The company has doubled its y-o-y growth and expects to reach a monthly run rate (MRR) of ₹7-8 crore during peak summer months in 2024.
In the long term, Get-A-Whey aims to maintain a balanced revenue mix between quick commerce and direct sales while continuing its strong growth trajectory.
Quick commerce has dramatically simplified logistics and distribution for start-ups, eliminating multiple layers in the traditional retail supply chain. Previously, expanding into modern retail required appointing distributors, super stockists, and retailers, making it difficult for a young ice cream brand to compete.
Impulse driven category
“It was a supply chain nightmare for an early-stage ice cream brand. Quick commerce has levelled the playing field for new players like us,” said Shah.
By leveraging quick commerce, start-ups has scaled its SKU offerings, increased its market presence, and expanded to more dark stores across multiple cities, ensuring wider reach with lower operational costs and faster fulfilment.

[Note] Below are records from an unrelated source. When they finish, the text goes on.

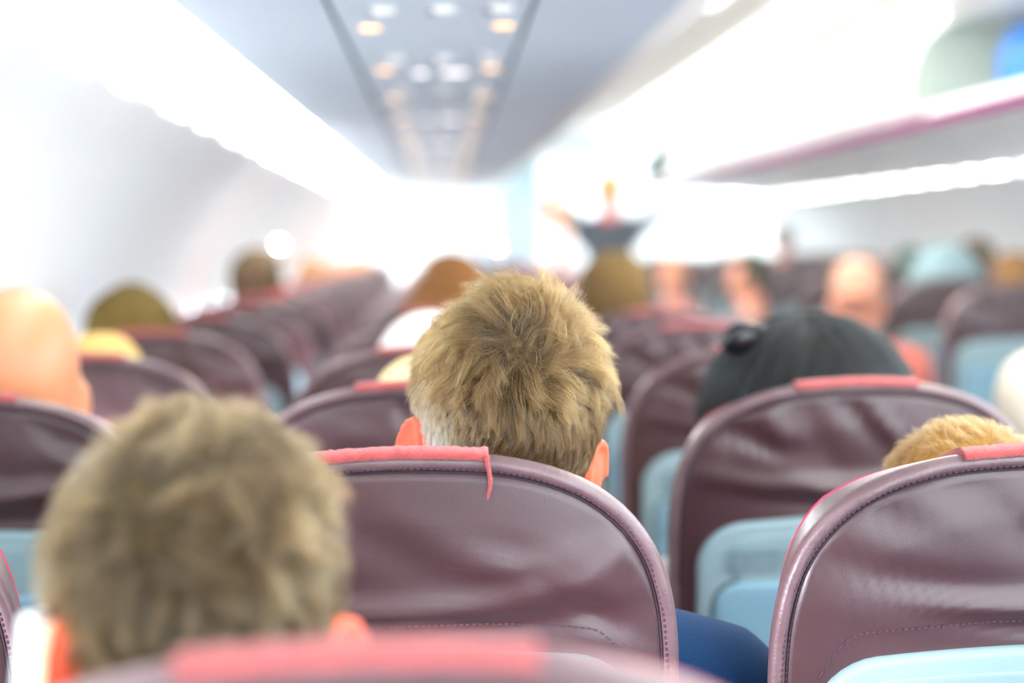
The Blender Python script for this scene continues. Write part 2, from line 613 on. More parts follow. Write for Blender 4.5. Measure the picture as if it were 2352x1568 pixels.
def disc(mb, x, y, z, r, h, seg=20, r2=None):
    P = np.zeros((2, seg, 3))
    for j in range(seg):
        a = 2 * PI * j / seg
        P[0, j] = (x + r * math.cos(a), y + r * math.sin(a), z)
        P[1, j] = (x + (r2 or r) * math.cos(a), y + (r2 or r) * math.sin(a), z + h)
    b = mb.n
    mb.grid(P, close_v=True)
    mb.f.append(tuple(b + j for j in range(seg - 1, -1, -1))); mb.f.append(tuple(b + seg + j for j in range(seg)))


for x in (-.103, .104):
    m = MB(); disc(m, x, 0, CAM_Z + .326, .015, .006); lamp = m.build('reading_lamp', M['amber'], psu)
    m = MB(); disc(m, x, 0, CAM_Z + .3285, .020, .004); m.build('bezel', M['bincol'], lamp)
for x in (-.075, .012, .095):
    m = MB(); disc(m, x, -.23, CAM_Z + .322, .014, .010, r2=.018); nz = m.build('air_nozzle', M['bin'], psu)
    m = MB(); disc(m, x - .012, -.17, CAM_Z + .329, .014, .003); m.build('nozzle_recess', M['groove'], nz)
tag(psu, 'service panel with amber reading lamps and air nozzles, nearest in the strip overhead', 'service panel', 'overhead service panels')
signs = []
for x in (-.035, .022, .045):
    m = MB(); m.box(x - .012, x + .012, .09, .13, CAM_Z + .328, CAM_Z + .334); sg = m.build('lit_sign', M['sign'], psu); signs.append(sg)
ptree = tree_of(psu)
ptree_nosign = [(o, s) for o, s in ptree if not o.name.startswith('lit_sign')]
ordw = ['nearest', 'second', 'third', 'fourth', 'fifth', 'sixth', 'seventh', 'eighth', 'ninth', 'tenth']
for k in range(3, 22):
    y = 4 * PITCH + (k - 4) * PITCH
    if y > Y1 - .4: break
    if k == 3:
        psu.location.y = y
    else:
        c = copy_tree(psu, ptree if k % 2 == 1 else ptree_nosign)
        c.location.y = y
        if k <= 9:
            c['label'] = 'overhead service panel with a pair of round amber reading lamps, %s in the strip' % ordw[k - 3]
        else:
            c['label'] = 'blurred overhead service panel with paired lamps at the far end of the strip'

# glowing light panels between the bins and the window wall, one per pair of windows
k = 0
y = 2.4 - 1.07 * 5
lpj = ['third', 'second', 'nearest']
panels = []
while y < Y1 - .2:
    t = empty('ceiling_light')
    prof = smoothpath([(-.372, .325), (-.42, .318), (-.48, .292), (-.525, .258)], 4)
    m = MB()
    ya, ye = y + .03, y + 1.07 - .03
    n = 10
    P = []
    for i in range(n + 1):
        f = i / n
        yy = ya + (ye - ya) * f
        # rounded corners toward the wall
        sh = 1 - max(0, (abs(f - .5) - .42) / .08) ** 2 * .12
        row = []
        for (px_, pz_) in prof:
            row.append((-.372 + (px_ + .372) * sh, yy, .325 + (pz_ - .325) * sh + CAM_Z))
        for (px_, pz_) in prof[::-1]:
            row.append((-.372 + (px_ + .372) * sh, yy, .325 + (pz_ - .325) * sh + CAM_Z + .012))
        P.append(row)
    m.grid(np.array(P), close_v=True)
    m.build('diffuser', M['lightpanel' if y < 5.5 else 'lightpanel_bright'], t)
    m = MB(); prism(m, [(-.365, .345), (-.53, .28), (-.53, .30), (-.365, .365)], y, y + 1.07)
    m.build('housing', M['bincol'], t)
    panels.append(t)
    y += 1.07
vis = [p for p in panels]
for i, t in enumerate(vis):
    yy = 2.4 + 1.07 * (i - 5)
    if yy < 2.3: lab = 'glowing white light panel over the window side, at the upper left corner'
    else:
        n_ = int(round((yy - 2.4) / 1.07))
        lab = ('large glowing white light panel over the window side, ' + ordw[n_].replace('nearest', 'first whole one') + ' from the upper left corner') if n_ < 6 else 'distant glowing white light panel merging into the far end of the left row'
    tag(t, ' '.join(lab.split()[:16]), 'ceiling light', 'light panels along the window side')

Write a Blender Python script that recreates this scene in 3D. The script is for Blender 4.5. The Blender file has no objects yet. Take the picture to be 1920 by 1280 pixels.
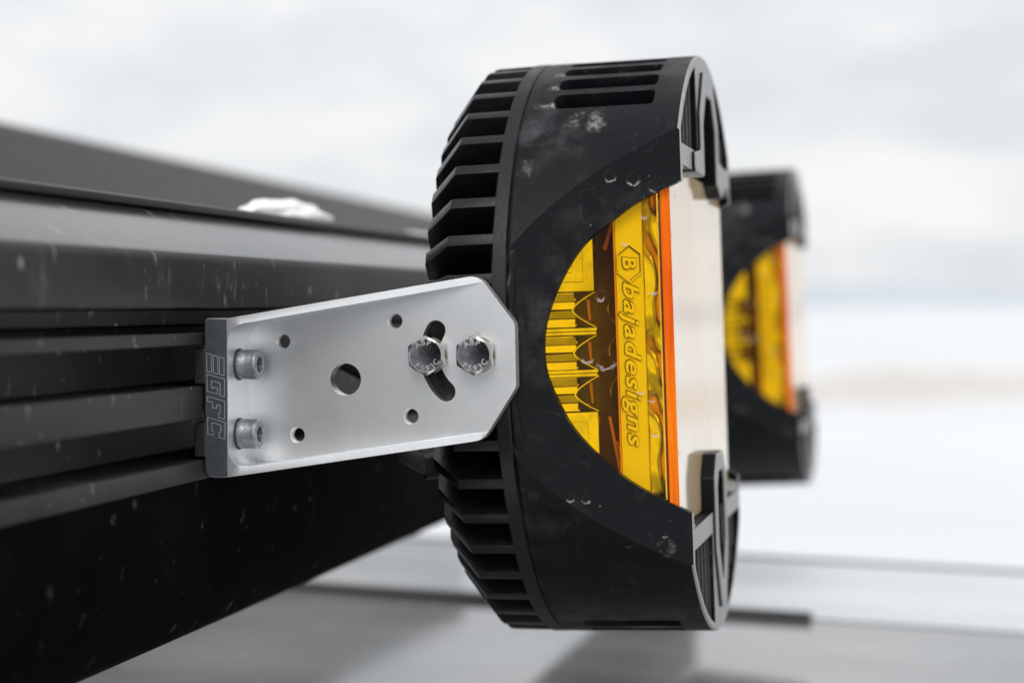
import bpy, bmesh, math, random
from mathutils import Vector, Matrix
random.seed(7)
rad = math.radians
S = bpy.context.scene
COL = S.collection

# ------------------------------------------------------------------ camera
EYE = 1.95                       # lens height above the snow; everything below is in mm from the lens
cam_d = bpy.data.cameras.new("camera")
cam = bpy.data.objects.new("camera", cam_d); COL.objects.link(cam); S.camera = cam
cam_d.sensor_width = 36.0; cam_d.lens = 67.5
cam_d.clip_start = 0.02; cam_d.clip_end = 4000
cam.location = (0, 0, EYE)
cam.rotation_euler = (rad(90 - 1.0821), 0, rad(12.5266))
cam_d.dof.use_dof = True; cam_d.dof.focus_distance = 0.604; cam_d.dof.aperture_fstop = 8.0

# ------------------------------------------------------------------ overcast sky
W = bpy.data.worlds.new("World"); S.world = W; W.use_nodes = True
nt = W.node_tree; nt.nodes.clear()
def wn(t, **k):
    n = nt.nodes.new(t)
    for a, b in k.items(): setattr(n, a, b)
    return n
sky = wn('ShaderNodeTexSky', sky_type='NISHITA', sun_disc=False, sun_elevation=rad(48), sun_rotation=rad(174), air_density=1.0, dust_density=3.0)
sc_ = wn('ShaderNodeMixRGB', blend_type='MULTIPLY'); sc_.inputs[0].default_value = 1; sc_.inputs[2].default_value = (.1, .1, .1, 1)
tc = wn('ShaderNodeTexCoord'); mp = wn('ShaderNodeMapping'); mp.inputs['Scale'].default_value = (3.6, 3.6, 11); mp.inputs['Location'].default_value = (.3, .9, .25)
nz = wn('ShaderNodeTexNoise'); nz.inputs['Scale'].default_value = 2.1; nz.inputs['Detail'].default_value = 4; nz.inputs['Roughness'].default_value = .55
cr = wn('ShaderNodeValToRGB')
cr.color_ramp.elements[0].position = .34; cr.color_ramp.elements[0].color = (.79, .82, .855, 1)
cr.color_ramp.elements[1].position = .66; cr.color_ramp.elements[1].color = (1.0, 1.0, 1.0, 1)
mx = wn('ShaderNodeMixRGB'); mx.inputs[0].default_value = .93
bg = wn('ShaderNodeBackground'); bg.inputs[1].default_value = 1.0; wo = wn('ShaderNodeOutputWorld')
L = nt.links.new
L(sky.outputs[0], sc_.inputs[1]); L(tc.outputs['Generated'], mp.inputs[0]); L(mp.outputs[0], nz.inputs['Vector']); L(nz.outputs['Fac'], cr.inputs[0])
L(sc_.outputs[0], mx.inputs[1]); L(cr.outputs[0], mx.inputs[2]); L(mx.outputs[0], bg.inputs[0]); L(bg.outputs[0], wo.inputs[0])

sun_d = bpy.data.lights.new("sun", 'SUN'); sun = bpy.data.objects.new("sun", sun_d); COL.objects.link(sun)
sun_d.energy = 1.5; sun_d.angle = rad(28); sun_d.color = (1, .97, .93)
sun.rotation_euler = (rad(42), 0, rad(6))

S.view_settings.view_transform = 'Standard'; S.view_settings.look = 'None'
S.view_settings.exposure = 0.0; S.view_settings.gamma = 1.0; S.view_settings.use_curve_mapping = False
S.cycles.use_denoising = True
S.cycles.max_bounces = 12; S.cycles.transparent_max_bounces = 16; S.cycles.sample_clamp_indirect = 6
S.cycles.caustics_reflective = True

# ------------------------------------------------------------------ helpers
def P(x, y, z): return Vector((x * .001, y * .001, z * .001 + EYE))   # mm from the lens -> world metres

class MB:
    def __init__(s): s.v = []; s.f = []; s.mi = []
    def add(s, verts, faces, mi=0):
        o = len(s.v); s.v += [tuple(q) for q in verts]; s.f += [tuple(i + o for i in f) for f in faces]; s.mi += [mi] * len(faces)
    def box(s, x0, x1, y0, y1, z0, z1, mi=0):
        s.add([(x0,y0,z0),(x1,y0,z0),(x1,y1,z0),(x0,y1,z0),(x0,y0,z1),(x1,y0,z1),(x1,y1,z1),(x0,y1,z1)],
              [(0,3,2,1),(4,5,6,7),(0,1,5,4),(1,2,6,5),(2,3,7,6),(3,0,4,7)], mi)
    def prism(s, poly, fn, a, b, mi=0):          # fn(p, q, t) -> xyz ; poly in (p, q), t from a to b
        n = len(poly)
        s.add([fn(p, q, a) for p, q in poly] + [fn(p, q, b) for p, q in poly],
              [tuple(range(n))[::-1], tuple(range(n, 2*n))] + [(i, (i+1) % n, n+(i+1) % n, n+i) for i in range(n)], mi)
    def mesh(s, name, k=.001):
        m = bpy.data.meshes.new(name); m.from_pydata([(x*k, y*k, z*k) for x, y, z in s.v], [], s.f); m.validate()
        if len(m.polygons) == len(s.mi): m.polygons.foreach_set('material_index', s.mi)
        b = bmesh.new(); b.from_mesh(m); bmesh.ops.recalc_face_normals(b, faces=b.faces); b.to_mesh(m); b.free()
        return m
    def obj(s, name, mat, parent=None, smooth=None, bevel=0, **kw):
        return mkobj(name, s.mesh(name), mat, parent, smooth, bevel, **kw)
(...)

“Quick commerce platforms are transforming distribution by enabling faster delivery. It is particularly working for the ice cream segment because it is an impulse driven category unlike other FMCG products which are more need based. Our investment in Noto, a popular low-calorie ice cream brand, aligns with evolving consumer preferences and the rising need for healthy consumption without sacrificing on taste,” said Sahil Chopra, VP, Growth & Marketing, Inflection Point Ventures.